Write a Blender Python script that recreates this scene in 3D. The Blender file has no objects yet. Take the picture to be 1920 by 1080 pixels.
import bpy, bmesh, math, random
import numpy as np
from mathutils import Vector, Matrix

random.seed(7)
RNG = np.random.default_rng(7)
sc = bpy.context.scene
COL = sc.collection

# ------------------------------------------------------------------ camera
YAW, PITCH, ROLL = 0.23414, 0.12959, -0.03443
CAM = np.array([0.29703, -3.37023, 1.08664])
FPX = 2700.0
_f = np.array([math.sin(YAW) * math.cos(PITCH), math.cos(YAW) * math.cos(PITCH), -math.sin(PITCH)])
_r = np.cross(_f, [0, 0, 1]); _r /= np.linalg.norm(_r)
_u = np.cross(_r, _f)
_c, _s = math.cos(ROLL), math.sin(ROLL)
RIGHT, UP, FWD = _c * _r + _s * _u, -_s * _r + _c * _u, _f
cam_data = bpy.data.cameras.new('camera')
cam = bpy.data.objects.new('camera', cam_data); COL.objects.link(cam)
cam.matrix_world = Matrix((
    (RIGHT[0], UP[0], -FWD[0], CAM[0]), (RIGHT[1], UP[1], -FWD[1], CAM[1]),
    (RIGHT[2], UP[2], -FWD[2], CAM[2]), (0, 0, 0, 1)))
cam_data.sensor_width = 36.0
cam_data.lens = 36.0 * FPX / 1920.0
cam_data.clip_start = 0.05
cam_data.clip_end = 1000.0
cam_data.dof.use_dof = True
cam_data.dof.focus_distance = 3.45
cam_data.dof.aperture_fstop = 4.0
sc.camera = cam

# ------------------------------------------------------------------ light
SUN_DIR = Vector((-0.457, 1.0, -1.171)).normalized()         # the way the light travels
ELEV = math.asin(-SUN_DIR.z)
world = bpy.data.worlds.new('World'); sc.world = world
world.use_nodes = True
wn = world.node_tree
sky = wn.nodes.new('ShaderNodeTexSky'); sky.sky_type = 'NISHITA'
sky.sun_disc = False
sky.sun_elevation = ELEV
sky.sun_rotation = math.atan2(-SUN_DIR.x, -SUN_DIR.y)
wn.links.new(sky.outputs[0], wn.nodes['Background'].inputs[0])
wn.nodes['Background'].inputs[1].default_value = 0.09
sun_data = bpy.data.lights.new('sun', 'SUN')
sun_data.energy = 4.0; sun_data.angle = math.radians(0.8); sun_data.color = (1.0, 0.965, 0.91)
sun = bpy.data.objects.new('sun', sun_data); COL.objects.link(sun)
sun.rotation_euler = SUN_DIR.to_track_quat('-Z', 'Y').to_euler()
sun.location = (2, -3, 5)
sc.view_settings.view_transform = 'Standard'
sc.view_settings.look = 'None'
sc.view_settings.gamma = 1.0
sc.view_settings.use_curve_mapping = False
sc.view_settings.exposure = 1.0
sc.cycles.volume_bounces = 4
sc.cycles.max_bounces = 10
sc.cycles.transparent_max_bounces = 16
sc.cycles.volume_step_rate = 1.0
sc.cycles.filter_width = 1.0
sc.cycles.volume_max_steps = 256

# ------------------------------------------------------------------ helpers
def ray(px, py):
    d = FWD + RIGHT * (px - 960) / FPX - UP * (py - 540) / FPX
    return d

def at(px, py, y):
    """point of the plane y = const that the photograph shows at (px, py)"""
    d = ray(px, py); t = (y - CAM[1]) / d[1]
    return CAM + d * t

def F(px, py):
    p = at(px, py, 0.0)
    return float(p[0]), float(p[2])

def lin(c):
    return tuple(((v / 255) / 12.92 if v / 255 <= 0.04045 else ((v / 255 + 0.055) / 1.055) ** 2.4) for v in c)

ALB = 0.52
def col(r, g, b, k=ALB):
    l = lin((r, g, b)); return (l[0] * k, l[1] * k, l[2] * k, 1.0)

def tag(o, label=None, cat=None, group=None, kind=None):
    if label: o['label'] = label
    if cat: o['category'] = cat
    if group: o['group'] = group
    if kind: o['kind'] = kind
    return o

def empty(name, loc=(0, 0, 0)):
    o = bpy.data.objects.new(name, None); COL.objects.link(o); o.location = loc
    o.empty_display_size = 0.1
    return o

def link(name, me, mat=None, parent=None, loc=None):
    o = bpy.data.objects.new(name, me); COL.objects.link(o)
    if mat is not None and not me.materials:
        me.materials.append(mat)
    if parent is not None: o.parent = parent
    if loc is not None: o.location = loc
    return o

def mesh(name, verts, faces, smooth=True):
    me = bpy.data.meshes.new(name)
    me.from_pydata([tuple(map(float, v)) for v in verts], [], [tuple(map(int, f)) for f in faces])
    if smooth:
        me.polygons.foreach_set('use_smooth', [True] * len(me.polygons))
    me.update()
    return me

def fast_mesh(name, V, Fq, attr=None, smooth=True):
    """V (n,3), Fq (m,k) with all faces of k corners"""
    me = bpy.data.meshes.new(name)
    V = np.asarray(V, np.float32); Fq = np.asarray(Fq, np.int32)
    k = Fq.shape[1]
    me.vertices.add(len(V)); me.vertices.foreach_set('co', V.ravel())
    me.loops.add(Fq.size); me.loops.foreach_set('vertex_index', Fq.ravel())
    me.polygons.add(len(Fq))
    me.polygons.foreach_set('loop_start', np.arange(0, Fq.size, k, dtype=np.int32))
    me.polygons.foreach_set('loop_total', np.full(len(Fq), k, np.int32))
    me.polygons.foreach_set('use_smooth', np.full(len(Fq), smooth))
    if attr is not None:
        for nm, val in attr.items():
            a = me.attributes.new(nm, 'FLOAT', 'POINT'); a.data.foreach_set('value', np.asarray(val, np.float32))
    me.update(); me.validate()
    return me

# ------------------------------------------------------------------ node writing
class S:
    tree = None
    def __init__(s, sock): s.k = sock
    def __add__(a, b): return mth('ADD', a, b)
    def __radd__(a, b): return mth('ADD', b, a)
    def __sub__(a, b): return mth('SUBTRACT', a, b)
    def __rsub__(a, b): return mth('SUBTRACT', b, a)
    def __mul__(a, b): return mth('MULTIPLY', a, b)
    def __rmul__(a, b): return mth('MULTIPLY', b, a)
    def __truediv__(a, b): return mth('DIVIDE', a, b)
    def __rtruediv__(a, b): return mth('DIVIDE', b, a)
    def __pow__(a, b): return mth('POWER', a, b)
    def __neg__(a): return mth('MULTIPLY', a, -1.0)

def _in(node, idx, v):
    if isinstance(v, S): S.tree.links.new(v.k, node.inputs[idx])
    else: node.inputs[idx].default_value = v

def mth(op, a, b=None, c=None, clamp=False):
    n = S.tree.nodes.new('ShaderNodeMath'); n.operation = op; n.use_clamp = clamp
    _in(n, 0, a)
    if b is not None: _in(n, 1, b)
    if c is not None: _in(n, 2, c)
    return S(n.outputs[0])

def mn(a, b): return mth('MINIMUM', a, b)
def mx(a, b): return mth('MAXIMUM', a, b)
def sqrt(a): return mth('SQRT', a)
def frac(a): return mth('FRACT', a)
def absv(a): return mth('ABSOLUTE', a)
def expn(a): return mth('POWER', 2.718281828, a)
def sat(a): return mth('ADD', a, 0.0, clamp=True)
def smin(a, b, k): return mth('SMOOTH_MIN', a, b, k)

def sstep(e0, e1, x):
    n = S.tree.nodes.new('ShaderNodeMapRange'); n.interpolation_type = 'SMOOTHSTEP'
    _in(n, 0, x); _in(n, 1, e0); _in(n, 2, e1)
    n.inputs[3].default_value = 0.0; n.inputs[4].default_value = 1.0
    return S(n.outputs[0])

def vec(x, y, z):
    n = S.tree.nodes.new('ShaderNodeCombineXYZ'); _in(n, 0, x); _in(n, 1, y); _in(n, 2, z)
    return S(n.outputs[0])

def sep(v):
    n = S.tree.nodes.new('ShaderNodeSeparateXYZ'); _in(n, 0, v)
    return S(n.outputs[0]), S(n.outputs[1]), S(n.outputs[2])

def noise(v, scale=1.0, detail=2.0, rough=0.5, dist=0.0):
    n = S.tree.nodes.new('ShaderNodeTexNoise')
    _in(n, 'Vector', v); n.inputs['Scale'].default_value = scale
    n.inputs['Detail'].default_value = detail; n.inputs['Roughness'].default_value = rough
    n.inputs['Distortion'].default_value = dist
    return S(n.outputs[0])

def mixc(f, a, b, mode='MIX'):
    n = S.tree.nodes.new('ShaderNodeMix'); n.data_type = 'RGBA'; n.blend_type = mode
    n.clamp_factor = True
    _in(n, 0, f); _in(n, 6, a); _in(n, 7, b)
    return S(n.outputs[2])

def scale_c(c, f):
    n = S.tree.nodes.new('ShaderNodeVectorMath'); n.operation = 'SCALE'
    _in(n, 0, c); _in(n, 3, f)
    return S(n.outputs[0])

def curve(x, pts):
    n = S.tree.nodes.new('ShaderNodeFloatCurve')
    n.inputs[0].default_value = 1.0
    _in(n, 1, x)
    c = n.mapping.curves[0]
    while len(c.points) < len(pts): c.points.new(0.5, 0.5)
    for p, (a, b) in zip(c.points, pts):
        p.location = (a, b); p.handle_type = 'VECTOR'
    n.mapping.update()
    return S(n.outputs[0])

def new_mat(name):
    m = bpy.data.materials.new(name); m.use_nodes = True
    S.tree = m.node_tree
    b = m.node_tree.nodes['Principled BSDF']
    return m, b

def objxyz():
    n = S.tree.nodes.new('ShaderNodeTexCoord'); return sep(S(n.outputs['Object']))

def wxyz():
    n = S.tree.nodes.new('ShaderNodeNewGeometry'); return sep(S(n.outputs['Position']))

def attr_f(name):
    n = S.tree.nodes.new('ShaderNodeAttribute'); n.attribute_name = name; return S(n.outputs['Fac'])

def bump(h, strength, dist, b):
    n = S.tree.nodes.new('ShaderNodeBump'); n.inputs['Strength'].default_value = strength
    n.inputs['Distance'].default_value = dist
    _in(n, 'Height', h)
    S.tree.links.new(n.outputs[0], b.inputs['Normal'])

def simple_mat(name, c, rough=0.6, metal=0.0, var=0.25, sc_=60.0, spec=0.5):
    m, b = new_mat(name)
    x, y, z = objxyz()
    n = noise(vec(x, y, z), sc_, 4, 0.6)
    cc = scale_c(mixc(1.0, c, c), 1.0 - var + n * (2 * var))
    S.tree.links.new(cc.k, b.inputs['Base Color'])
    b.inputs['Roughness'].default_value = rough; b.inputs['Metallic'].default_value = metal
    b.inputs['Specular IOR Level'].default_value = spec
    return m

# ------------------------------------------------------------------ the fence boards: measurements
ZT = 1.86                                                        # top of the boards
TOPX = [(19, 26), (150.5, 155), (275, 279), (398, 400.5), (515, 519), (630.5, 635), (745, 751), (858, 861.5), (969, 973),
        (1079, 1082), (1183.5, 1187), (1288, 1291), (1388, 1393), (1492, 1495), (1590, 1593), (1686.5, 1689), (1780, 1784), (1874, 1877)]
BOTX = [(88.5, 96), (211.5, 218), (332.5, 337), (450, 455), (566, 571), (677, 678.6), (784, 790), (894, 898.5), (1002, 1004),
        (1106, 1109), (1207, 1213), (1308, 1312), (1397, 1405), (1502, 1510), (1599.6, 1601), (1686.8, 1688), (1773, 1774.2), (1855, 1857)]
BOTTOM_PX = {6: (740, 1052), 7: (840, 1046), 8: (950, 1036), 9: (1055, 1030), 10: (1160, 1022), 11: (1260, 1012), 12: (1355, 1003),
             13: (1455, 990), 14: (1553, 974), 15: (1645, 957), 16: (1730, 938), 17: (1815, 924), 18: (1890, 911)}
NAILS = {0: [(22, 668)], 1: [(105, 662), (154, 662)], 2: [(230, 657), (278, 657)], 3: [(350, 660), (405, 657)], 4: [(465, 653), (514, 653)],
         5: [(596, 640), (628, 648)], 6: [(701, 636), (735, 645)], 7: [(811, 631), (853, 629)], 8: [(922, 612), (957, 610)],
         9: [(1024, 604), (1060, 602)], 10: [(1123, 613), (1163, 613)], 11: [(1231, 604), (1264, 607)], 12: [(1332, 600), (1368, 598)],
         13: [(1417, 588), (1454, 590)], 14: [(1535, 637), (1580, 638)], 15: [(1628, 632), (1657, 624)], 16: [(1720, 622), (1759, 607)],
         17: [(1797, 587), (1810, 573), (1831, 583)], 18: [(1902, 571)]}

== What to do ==
Quote only the stretch of lines that starts the data above and ends with the line containing "COL = sc.collection", both included.

== Solution for this task ==
Write a Blender Python script that recreates this scene in 3D. The Blender file has no objects yet. Take the picture to be 1920 by 1080 pixels.
import bpy, bmesh, math, random
import numpy as np
from mathutils import Vector, Matrix

random.seed(7)
RNG = np.random.default_rng(7)
sc = bpy.context.scene
COL = sc.collection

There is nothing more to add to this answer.